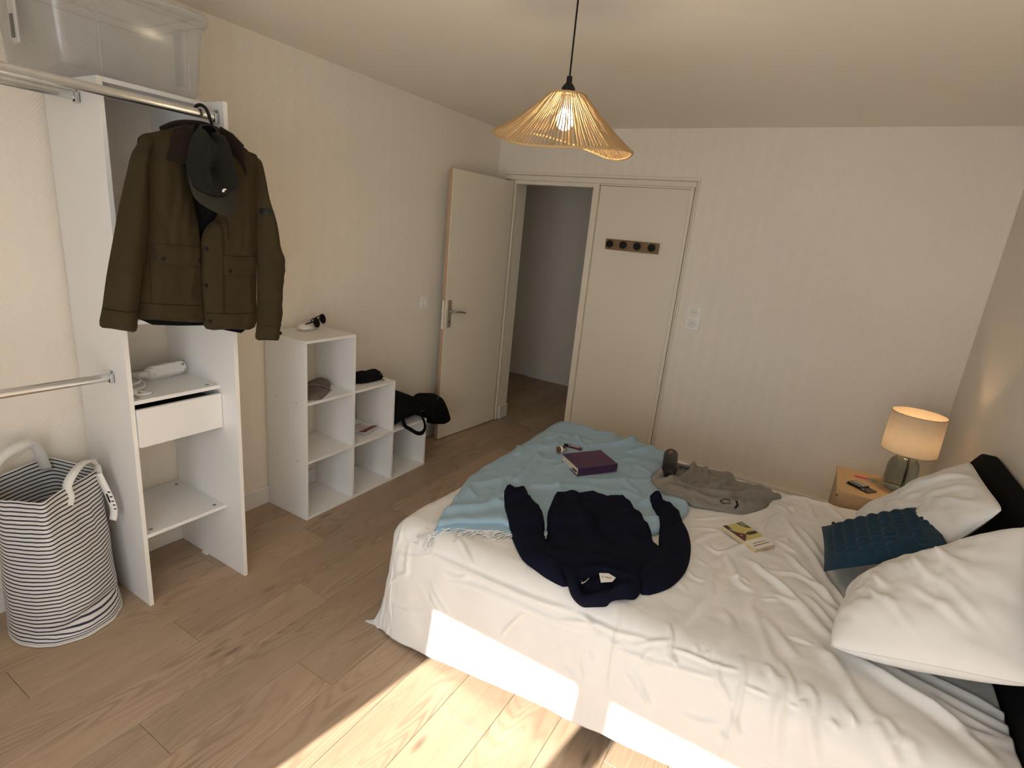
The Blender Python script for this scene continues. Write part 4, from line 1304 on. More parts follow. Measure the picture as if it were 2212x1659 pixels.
mt.box(1.40, 3.235, -2.42, -1.09, 0.272, 0.455)
tag(build(mt, 'mattress', 'sheet', bevel=0.04, smooth=60), 'pale grey sheeted mattress under the white duvet', 'mattress')

# --- duvet: sheet coordinates (u,v) draped over a rounded box
BX0, BY0, BY1, BZ, BR = 1.335, -2.46, -1.05, 0.50, 0.10
def smst(a, b, x):
    t = min(1, max(0, (x - a) / (b - a)))
    return t * t * (3 - 2 * t)
def bed_top(u, v):
    return BZ + .012 * math.sin(2.1 * u + 1.3 * v) + .010 * math.sin(3.7 * v - 1.9 * u + 1) + .02 * smst(2.5, 3.0, u)
def bed_frame(u, v):
    """point and outward normal of the smooth base surface"""
    qx = max(BX0 - u, 0); qy = max(BY0 - v, 0, v - BY1); sy = -1 if v < BY0 else 1
    cu = max(u, BX0); cv = min(max(v, BY0), BY1); z = bed_top(cu, cv)
    if qx == 0 and qy == 0:
        return Vector((u, v, z)), Vector((0, 0, 1))
    s = (qx ** 5 + qy ** 5) ** .2
    a = math.atan2(qy, qx)
    if s < BR * PI / 2:
        t = s / BR; h = BR * math.sin(t); d = BR * (1 - math.cos(t)); n = (math.sin(t), math.cos(t))
    else:
        t = s - BR * PI / 2; h = BR + .10 * t; d = BR + .995 * t; n = (0.995, 0.10)
    hd_ = Vector((-math.cos(a), sy * math.sin(a), 0))
    return Vector((cu, cv, z - d)) + hd_ * h, hd_ * n[0] + Vector((0, 0, n[1]))
# wrinkle strokes: (points in sheet coords, height, half width)
STROKES = []
def stroke(pts, h, w):
    STROKES.append((np.array(pts, float), h, w))
for q in (
    (1.475,-2.586,1.587,-2.586,1.706,-2.586,1.842,-2.584,1.957,-2.577,2.064,-2.565,6,9),
    (1.585,-2.658,1.701,-2.629,1.85,-2.623,1.967,-2.621,2.103,-2.616,5,9),
    (1.842,-2.584,1.932,-2.587,2.023,-2.574,3,7),
    (2.091,-2.566,2.169,-2.566,2.229,-2.565,2.337,-2.542,5,8),
    (2.211,-2.49,2.227,-2.566,2.23,-2.664,2.239,-2.778,4,5),
    (1.22,-2.705,1.234,-2.867,1.334,-2.971,3,6),
    (1.252,-2.867,1.381,-2.854,1.497,-2.826,3,6),
    (1.281,-2.653,1.401,-2.622,1.476,-2.588,3,7),
    (1.37,-2.581,1.369,-2.656,1.348,-2.728,1.067,-2.829,6,12),
    (1.561,-2.49,1.62,-2.528,1.665,-2.563,4,8),
    (1.507,-2.696,1.557,-2.744,1.606,-2.791,5,9),
    (1.5,-2.743,1.549,-2.785,4,9),
    (1.902,-2.645,1.854,-2.719,1.831,-2.766,4,6),
    (1.843,-2.464,1.855,-2.517,1.883,-2.55,3,12),
    (1.681,-2.479,1.696,-2.535,3,10),
    (2.114,-2.556,2.153,-2.582,2.189,-2.605,5,8),
    (2.038,-2.609,2.097,-2.587,2.17,-2.57,4,8),
    (2.087,-2.763,2.117,-2.78,4,6),
    (2.137,-2.714,2.158,-2.769,4,6),
    (2.282,-2.673,2.337,-2.711,2.373,-2.748,6,9),
    (2.342,-2.558,2.325,-2.602,2.363,-2.603,5,9),
    (2.029,-2.658,2.098,-2.734,3,12),
    (1.951,-2.696,2.017,-2.748,2.5,14),
    (1.634,-2.663,1.718,-2.735,2.5,14),
    (1.73,-2.652,1.803,-2.708,2.5,14),
    (2.154,-2.661,2.175,-2.694,4,6),
    (2.203,-2.598,2.257,-2.597,4,7),
    (2.283,-2.584,2.338,-2.546,2.385,-2.519,4,8),
    (2.389,-2.562,2.424,-2.576,5,7),
    (1.852,-2.779,1.881,-2.937,2,5),
    (1.567,-2.629,1.621,-2.626,1.658,-2.604,4,8),
    (1.469,-2.637,1.541,-2.639,1.572,-2.663,3,10),
    (1.265,-2.509,1.307,-2.577,1.265,-2.63,5,14),
    (2.522,-1.895,2.582,-1.952,2.66,-2.018,2.732,-2.098,2.812,-2.192,14,16),
    (2.556,-1.921,2.634,-1.919,2.693,-1.891,2.757,-1.924,2.825,-2.004,2.856,-2.027,9,12),
    (2.649,-1.732,2.7,-1.825,2.77,-1.921,2.841,-2.089,10,13),
    (2.61,-1.353,2.672,-1.535,2.733,-1.666,2.789,-1.844,2.847,-1.981,10,14),
    (2.632,-2.083,2.699,-2.089,2.754,-2.158,2.809,-2.206,10,16),
    (2.422,-2.036,2.445,-1.905,2.485,-1.798,2.524,-1.784,9,14),
    (2.448,-1.922,2.475,-1.99,2.52,-2.089,2.565,-2.105,8,14),
    (2.423,-2.043,2.428,-2.143,2.435,-2.252,2.4,-2.451,8,16),
    (2.535,-1.591,2.546,-1.437,2.576,-1.326,8,8),
    (2.602,-1.64,2.63,-1.582,2.641,-1.619,8,10),
    (2.607,-1.647,2.653,-1.686,2.685,-1.703,7,10),
    (2.317,-1.918,2.359,-1.792,2.407,-1.724,5,14),
    (2.281,-1.794,2.333,-1.746,2.381,-1.724,4,12),
    (2.268,-1.692,2.335,-1.614,2.403,-1.533,4,14),
    (2.363,-1.898,2.401,-1.925,2.443,-1.888,6,11),
    (2.567,-1.216,2.619,-1.289,2.604,-1.399,8,14),
    (2.622,-1.199,2.647,-1.236,8,9),
    (2.683,-1.018,2.717,-1.195,2.738,-1.291,6,18),
    (2.57,-1.138,2.635,-1.036,2.73,-1.038,2.813,-1.012,7,18),
    (2.776,-1.009,2.823,-1.129,2.866,-1.192,6,16),
    (2.343,-2.135,2.378,-2.169,2.407,-2.153,3,8),
    (2.498,-2.286,2.535,-2.347,2.529,-2.487,7,18),
    (2.578,-2.096,2.582,-2.228,2.647,-2.353,8,20),
    (2.608,-2.227,2.686,-2.326,2.719,-2.375,9,22),
    (2.691,-2.278,2.727,-2.281,2.762,-2.277,5,6),
    (2.603,-2.133,2.647,-2.106,3,7),
    (2.488,-2.07,2.522,-2.05,2.547,-2.075,6,12),
    (2.674,-1.408,2.729,-1.538,2.779,-1.691,7,13),
    (2.359,-2.036,2.395,-2.058,3,12),
    (2.337,-2.232,2.367,-2.265,2.5,12),
    (2.364,-2.467,2.383,-2.507,2.388,-2.545,5,8),
    (2.721,-2.017,2.769,-2.065,2.829,-2.157,7,11),
    (2.745,-1.97,2.793,-2.027,2.844,-2.099,6,10),
    (2.789,-1.86,2.84,-1.958,2.856,-2.014,6,10),
    (2.389,-2.54,2.443,-2.532,2.523,-2.528,2.581,-2.514,5,7),
    (2.529,-2.487,2.527,-2.53,2.54,-2.569,2.556,-2.581,2.602,-2.631,9,11),
    (2.585,-2.471,2.6,-2.528,2.602,-2.573,2.605,-2.629,2.603,-2.696,2.603,-2.818,9,10),
    (2.686,-2.474,2.705,-2.519,2.702,-2.589,2.728,-2.738,12,18),
    (2.687,-2.416,2.72,-2.483,2.732,-2.538,9,12),
    (2.751,-2.517,2.772,-2.556,2.819,-2.681,12,20),
    (2.76,-2.468,2.781,-2.509,2.787,-2.549,9,13),
    (2.721,-2.543,2.745,-2.547,4,7),
    (2.608,-2.547,2.669,-2.545,4,6),
    (2.653,-2.451,2.671,-2.494,8,13),
    (2.6,-2.636,2.624,-2.691,7,7),
    (2.577,-2.711,2.602,-2.72,6,8),
    (2.23,-2.615,2.301,-2.603,2.347,-2.595,4,7),
    (2.275,-2.65,2.328,-2.687,2.365,-2.744,7,10),
    (2.468,-2.719,2.518,-2.712,2.563,-2.692,3,8),
    (2.348,-2.602,2.439,-2.581,2.535,-2.562,3.5,7),
    (2.494,-2.495,2.489,-2.527,6,10),
    (2.456,-2.495,2.468,-2.523,5,10),
    (2.824,-2.538,2.843,-2.555,6,8),
    (2.857,-2.5,2.873,-2.526,6,10),
    (2.386,-2.541,2.417,-2.575,6,9),
    (2.618,-2.327,2.65,-2.398,2.665,-2.452,7,18),
    (2.846,-2.243,2.941,-2.293,3.035,-2.333,3.118,-2.387,3.187,-2.459,12,20),
    (2.904,-2.264,2.988,-2.323,3.068,-2.348,3.133,-2.368,3.255,-2.348,11,18),
    (2.993,-2.262,3.085,-2.304,3.17,-2.329,3.258,-2.336,10,16),
    (2.931,-2.225,3.018,-2.252,3.111,-2.275,3.198,-2.289,3.267,-2.294,12,18),
    (3.023,-2.193,3.119,-2.214,3.208,-2.235,3.274,-2.259,12,16),
    (2.772,-2.249,2.838,-2.358,2.887,-2.451,2.924,-2.493,9,22),
    (2.924,-2.496,2.949,-2.534,2.978,-2.577,10,20),
    (2.946,-2.47,2.967,-2.505,2.966,-2.533,9,13),
    (2.859,-2.49,2.88,-2.534,8,11),
    (2.849,-2.377,2.868,-2.457,7,16),
    (2.785,-2.311,2.822,-2.304,2.859,-2.388,6,18),
    (2.969,-2.504,3,-2.515,3.024,-2.552,8,22)):
    stroke([(q[i], q[i + 1]) for i in range(0, len(q) - 2, 2)], q[-2] * 0.001, q[-1] * 0.001)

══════

**The task**:
Return exactly what appears from the opening line of the material through the line with "tag(build(mt, 'mattress', 'sheet', bevel=0.04, smooth=60), 'pale", apart from the pictures.

**Correct response**:
The Blender Python script for this scene continues. Write part 4, from line 1304 on. More parts follow. Measure the picture as if it were 2212x1659 pixels.
mt.box(1.40, 3.235, -2.42, -1.09, 0.272, 0.455)
tag(build(mt, 'mattress', 'sheet', bevel=0.04, smooth=60), 'pale grey sheeted mattress under the white duvet', 'mattress')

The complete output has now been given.